**Exercise goal:**
Images do not belong in the copy. Retype all the entries below exactly.

Scene script records
>> Start

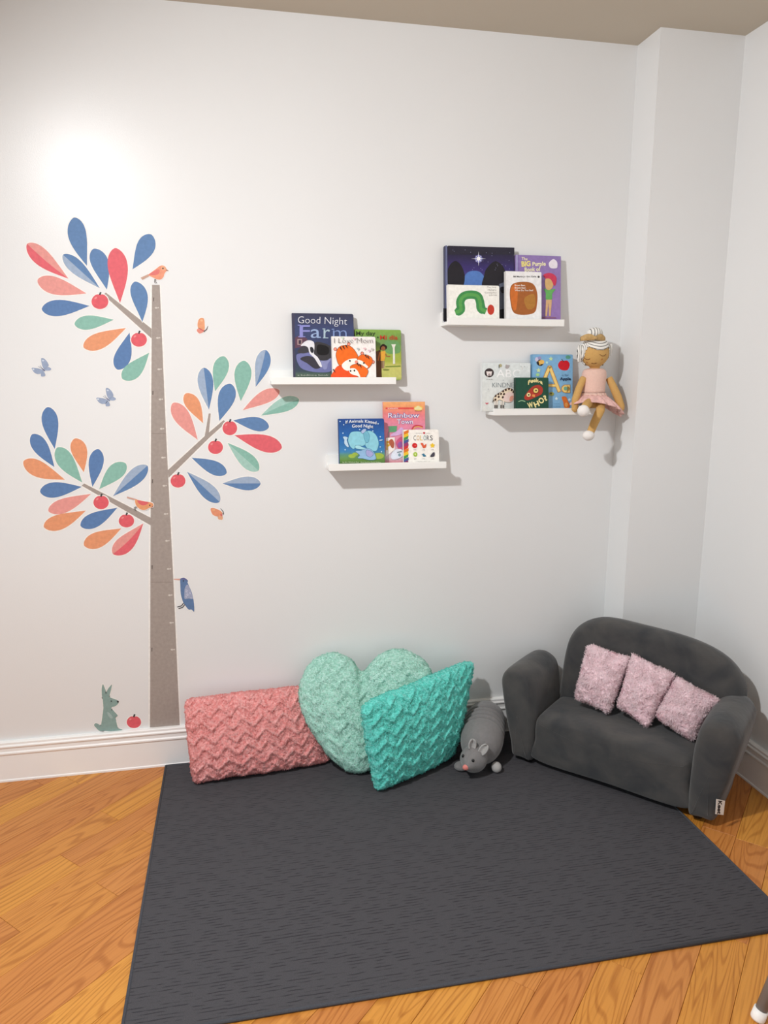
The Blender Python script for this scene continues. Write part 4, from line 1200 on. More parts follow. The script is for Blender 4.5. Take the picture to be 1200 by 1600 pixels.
# ================================================================== SOFA
SO = Vector((.942, -.227, RZ))
E1 = Vector((.67474, -.73805, 0)); E2 = Vector((.73805, .67474, 0)); E3 = Vector((0, 0, 1))
def S(x, y, z): return SO + E1 * x + E2 * y + E3 * z
def sofa_mat():
    m, nt, b = nodes_of('grey_suede')
    L = nt.links.new
    tc = nt.nodes.new('ShaderNodeTexCoord')
    n1 = nt.nodes.new('ShaderNodeTexNoise'); n1.inputs['Scale'].default_value = 9; n1.inputs['Detail'].default_value = 5; n1.inputs['Distortion'].default_value = .5
    L(tc.outputs['Object'], n1.inputs['Vector'])
    r = nt.nodes.new('ShaderNodeValToRGB')
    r.color_ramp.elements[0].position = .32; r.color_ramp.elements[0].color = rgb(54, 56, 59)
    r.color_ramp.elements[1].position = .72; r.color_ramp.elements[1].color = rgb(82, 80, 78)
    L(n1.outputs['Fac'], r.inputs['Fac']); L(r.outputs['Color'], b.inputs['Base Color'])
    b.inputs['Roughness'].default_value = .9
    b.inputs['Specular IOR Level'].default_value = .15
    b.inputs['Sheen Weight'].default_value = .25
    n2 = nt.nodes.new('ShaderNodeTexNoise'); n2.inputs['Scale'].default_value = 14; n2.inputs['Detail'].default_value = 3
    L(tc.outputs['Object'], n2.inputs['Vector'])
    bp = nt.nodes.new('ShaderNodeBump'); bp.inputs['Strength'].default_value = .35; bp.inputs['Distance'].default_value = .012
    L(n2.outputs['Fac'], bp.inputs['Height']); L(bp.outputs['Normal'], b.inputs['Normal'])
    return m
M_SOFA = sofa_mat()
sofa = empty('toddler_sofa', S(.35, .15, -RZ))
tag(sofa, 'small charcoal grey upholstered toddler sofa in the room corner', 'sofa')
def loft(rings, name, m, parent, sub=1):
    n = len(rings[0])
    V = [p for r in rings for p in r]
    Fc = []
    for i in range(len(rings) - 1):
        for k in range(n):
            Fc.append((i * n + k, i * n + (k + 1) % n, (i + 1) * n + (k + 1) % n, (i + 1) * n + k))
    Fc += [tuple(range(n - 1, -1, -1)), tuple(range((len(rings) - 1) * n, len(rings) * n))]
    o = mesh(name, V, Fc, m, parent, True)
    bm = bmesh.new(); bm.from_mesh(o.data); bmesh.ops.recalc_face_normals(bm, faces=bm.faces); bm.to_mesh(o.data); bm.free()
    for p in o.data.polygons: p.use_smooth = True
    if sub:
        s = o.modifiers.new('s', 'SUBSURF'); s.levels = s.render_levels = sub
        bake(o)
    return o
def padded(name, prof, y0, y1, rnd, m, parent, yfun=None, sub=1):
    """closed (x,z) profile swept along the sofa's depth with rounded ends"""
    cx = sum(p[0] for p in prof) / len(prof); cz = sum(p[1] for p in prof) / len(prof)
    pr = spline(prof, 4)
    rings = []
    steps = [(0, -rnd * .9), (.06, -rnd * .55), (.3, -rnd * .25), (1, 0)]
    for t, ins in steps: rings.append((y0 + rnd * t, ins))
    rings.append(((y0 + y1) / 2, 0))
    for t, ins in steps[::-1]: rings.append((y1 - rnd * t, ins))
    out = []
    for y, ins in rings:
        gp = grow(pr, ins) if ins else pr
        out.append([S(x, y + (yfun(x, z) if yfun else 0), z) for x, z in gp])
    # closing caps that dome slightly
    def shrink(r, k, dy):
        c = sum(r, Vector()) / len(r)
        return [c + (p - c) * k + E2 * dy for p in r]
    out = [shrink(out[0], .08, -.0045), shrink(out[0], .4, -.004), shrink(out[0], .75, -.002)] + out + [shrink(out[-1], .75, .002), shrink(out[-1], .4, .004), shrink(out[-1], .08, .0045)]
    return loft(out, name, m, parent, sub)
armL = [(.004, .018), (.045, .014), (.086, .018), (.090, .10), (.088, .19), (.083, .262), (.066, .325), (.022, .352), (-.024, .345), (-.050, .308), (-.046, .25), (-.026, .15), (-.006, .07)]
padded('armrest', armL, 0.0, .265, .03, M_SOFA, sofa)
armR = [(.705 - x, z) for x, z in armL][::-1]
padded('armrest', armR, -.004, .285, .03, M_SOFA, sofa)
seat = [(.088, .02), (.35, .018), (.618, .02), (.622, .10), (.622, .165), (.60, .196), (.48, .205), (.35, .207), (.22, .205), (.11, .196), (.086, .165), (.086, .10)]
padded('seat_cushion', seat, .004, .262, .03, M_SOFA, sofa)
bk = [(.075, .03), (.35, .03), (.63, .03), (.690, .20), (.716, .32), (.708, .385), (.668, .44), (.60, .478), (.50, .500), (.36, .510), (.23, .512), (.15, .478), (.105, .42), (.086, .33), (.078, .18)]
padded('backrest', bk, .225, .325, .038, M_SOFA, sofa, yfun=lambda x, z: .05 * (z - .2))
M_BLACK = mat('black_plastic', rgb(26, 24, 24), .6)
for x, y in ((.06, .04), (.645, .04), (.07, .25), (.64, .25)):
    V, Fc = tube([S(x, y, .0004), S(x, y, .03)], [.014, .016], 12)
    mesh('foot', V, Fc, M_BLACK, sofa, True)
# label sewn to the outer side of the right armrest
TM = mat('woven_label', rgb(236, 232, 226), .8)
tcs = [(1119.5, 1248.5), (1133, 1251.5), (1130.5, 1273.5), (1118, 1272)]
tn = (-E2 * .55 + E1 * .83).normalized()
tp0 = S(.722, .012, .09)
Vt = [on_plane(u, v, tp0, tn) for u, v in tcs]
to = mesh('brand_tag', Vt + [v - tn * .0012 for v in Vt], [(0, 1, 2, 3), (7, 6, 5, 4), (0, 4, 5, 1), (1, 5, 6, 2), (2, 6, 7, 3), (3, 7, 4, 0)], TM, sofa)
tag(to, 'white sewn tag reading Keet')
f = Flat(lambda u, v: on_plane(u, v, tp0, tn), tn, .0003)
f.text('Keet', 1122.4, 1250.8, 1120.6, 5.6, rgb(24, 22, 34), .03, y2=1271.6)
f.build('tag_lettering', M_COVER, to)

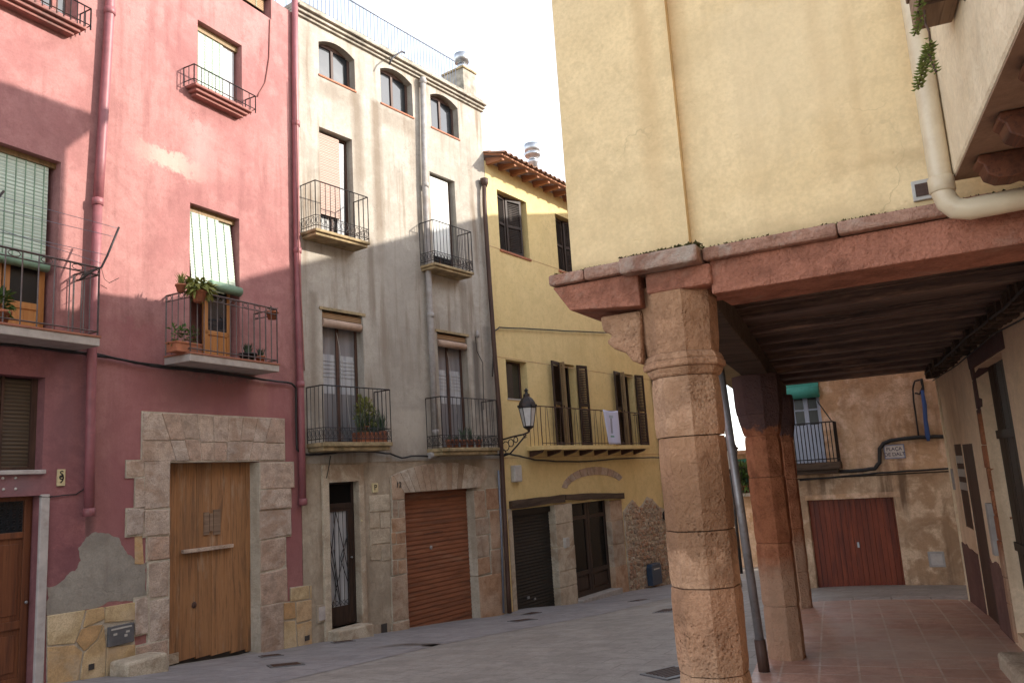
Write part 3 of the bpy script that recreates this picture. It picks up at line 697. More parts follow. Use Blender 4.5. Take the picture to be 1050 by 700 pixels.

>> End

**Result for this exercise:**
The Blender Python script for this scene continues. Write part 4, from line 1200 on. More parts follow. The script is for Blender 4.5. Take the picture to be 1200 by 1600 pixels.
# ================================================================== SOFA
SO = Vector((.942, -.227, RZ))
E1 = Vector((.67474, -.73805, 0)); E2 = Vector((.73805, .67474, 0)); E3 = Vector((0, 0, 1))
def S(x, y, z): return SO + E1 * x + E2 * y + E3 * z
def sofa_mat():
    m, nt, b = nodes_of('grey_suede')
    L = nt.links.new
    tc = nt.nodes.new('ShaderNodeTexCoord')
    n1 = nt.nodes.new('ShaderNodeTexNoise'); n1.inputs['Scale'].default_value = 9; n1.inputs['Detail'].default_value = 5; n1.inputs['Distortion'].default_value = .5
    L(tc.outputs['Object'], n1.inputs['Vector'])
    r = nt.nodes.new('ShaderNodeValToRGB')
    r.color_ramp.elements[0].position = .32; r.color_ramp.elements[0].color = rgb(54, 56, 59)
    r.color_ramp.elements[1].position = .72; r.color_ramp.elements[1].color = rgb(82, 80, 78)
    L(n1.outputs['Fac'], r.inputs['Fac']); L(r.outputs['Color'], b.inputs['Base Color'])
    b.inputs['Roughness'].default_value = .9
    b.inputs['Specular IOR Level'].default_value = .15
    b.inputs['Sheen Weight'].default_value = .25
    n2 = nt.nodes.new('ShaderNodeTexNoise'); n2.inputs['Scale'].default_value = 14; n2.inputs['Detail'].default_value = 3
    L(tc.outputs['Object'], n2.inputs['Vector'])
    bp = nt.nodes.new('ShaderNodeBump'); bp.inputs['Strength'].default_value = .35; bp.inputs['Distance'].default_value = .012
    L(n2.outputs['Fac'], bp.inputs['Height']); L(bp.outputs['Normal'], b.inputs['Normal'])
    return m
M_SOFA = sofa_mat()
sofa = empty('toddler_sofa', S(.35, .15, -RZ))
tag(sofa, 'small charcoal grey upholstered toddler sofa in the room corner', 'sofa')
def loft(rings, name, m, parent, sub=1):
    n = len(rings[0])
    V = [p for r in rings for p in r]
    Fc = []
    for i in range(len(rings) - 1):
        for k in range(n):
            Fc.append((i * n + k, i * n + (k + 1) % n, (i + 1) * n + (k + 1) % n, (i + 1) * n + k))
    Fc += [tuple(range(n - 1, -1, -1)), tuple(range((len(rings) - 1) * n, len(rings) * n))]
    o = mesh(name, V, Fc, m, parent, True)
    bm = bmesh.new(); bm.from_mesh(o.data); bmesh.ops.recalc_face_normals(bm, faces=bm.faces); bm.to_mesh(o.data); bm.free()
    for p in o.data.polygons: p.use_smooth = True
    if sub:
        s = o.modifiers.new('s', 'SUBSURF'); s.levels = s.render_levels = sub
        bake(o)
    return o
def padded(name, prof, y0, y1, rnd, m, parent, yfun=None, sub=1):
    """closed (x,z) profile swept along the sofa's depth with rounded ends"""
    cx = sum(p[0] for p in prof) / len(prof); cz = sum(p[1] for p in prof) / len(prof)
    pr = spline(prof, 4)
    rings = []
    steps = [(0, -rnd * .9), (.06, -rnd * .55), (.3, -rnd * .25), (1, 0)]
    for t, ins in steps: rings.append((y0 + rnd * t, ins))
    rings.append(((y0 + y1) / 2, 0))
    for t, ins in steps[::-1]: rings.append((y1 - rnd * t, ins))
    out = []
    for y, ins in rings:
        gp = grow(pr, ins) if ins else pr
        out.append([S(x, y + (yfun(x, z) if yfun else 0), z) for x, z in gp])
    # closing caps that dome slightly
    def shrink(r, k, dy):
        c = sum(r, Vector()) / len(r)
        return [c + (p - c) * k + E2 * dy for p in r]
    out = [shrink(out[0], .08, -.0045), shrink(out[0], .4, -.004), shrink(out[0], .75, -.002)] + out + [shrink(out[-1], .75, .002), shrink(out[-1], .4, .004), shrink(out[-1], .08, .0045)]
    return loft(out, name, m, parent, sub)
armL = [(.004, .018), (.045, .014), (.086, .018), (.090, .10), (.088, .19), (.083, .262), (.066, .325), (.022, .352), (-.024, .345), (-.050, .308), (-.046, .25), (-.026, .15), (-.006, .07)]
padded('armrest', armL, 0.0, .265, .03, M_SOFA, sofa)
armR = [(.705 - x, z) for x, z in armL][::-1]
padded('armrest', armR, -.004, .285, .03, M_SOFA, sofa)
seat = [(.088, .02), (.35, .018), (.618, .02), (.622, .10), (.622, .165), (.60, .196), (.48, .205), (.35, .207), (.22, .205), (.11, .196), (.086, .165), (.086, .10)]
padded('seat_cushion', seat, .004, .262, .03, M_SOFA, sofa)
bk = [(.075, .03), (.35, .03), (.63, .03), (.690, .20), (.716, .32), (.708, .385), (.668, .44), (.60, .478), (.50, .500), (.36, .510), (.23, .512), (.15, .478), (.105, .42), (.086, .33), (.078, .18)]
padded('backrest', bk, .225, .325, .038, M_SOFA, sofa, yfun=lambda x, z: .05 * (z - .2))
M_BLACK = mat('black_plastic', rgb(26, 24, 24), .6)
for x, y in ((.06, .04), (.645, .04), (.07, .25), (.64, .25)):
    V, Fc = tube([S(x, y, .0004), S(x, y, .03)], [.014, .016], 12)
    mesh('foot', V, Fc, M_BLACK, sofa, True)
# label sewn to the outer side of the right armrest
TM = mat('woven_label', rgb(236, 232, 226), .8)
tcs = [(1119.5, 1248.5), (1133, 1251.5), (1130.5, 1273.5), (1118, 1272)]
tn = (-E2 * .55 + E1 * .83).normalized()
tp0 = S(.722, .012, .09)
Vt = [on_plane(u, v, tp0, tn) for u, v in tcs]
to = mesh('brand_tag', Vt + [v - tn * .0012 for v in Vt], [(0, 1, 2, 3), (7, 6, 5, 4), (0, 4, 5, 1), (1, 5, 6, 2), (2, 6, 7, 3), (3, 7, 4, 0)], TM, sofa)
tag(to, 'white sewn tag reading Keet')
f = Flat(lambda u, v: on_plane(u, v, tp0, tn), tn, .0003)
f.text('Keet', 1122.4, 1250.8, 1120.6, 5.6, rgb(24, 22, 34), .03, y2=1271.6)
f.build('tag_lettering', M_COVER, to)

Write part 3 of the bpy script that recreates this picture. It picks up at line 697. More parts follow. Use Blender 4.5. Take the picture to be 1050 by 700 pixels.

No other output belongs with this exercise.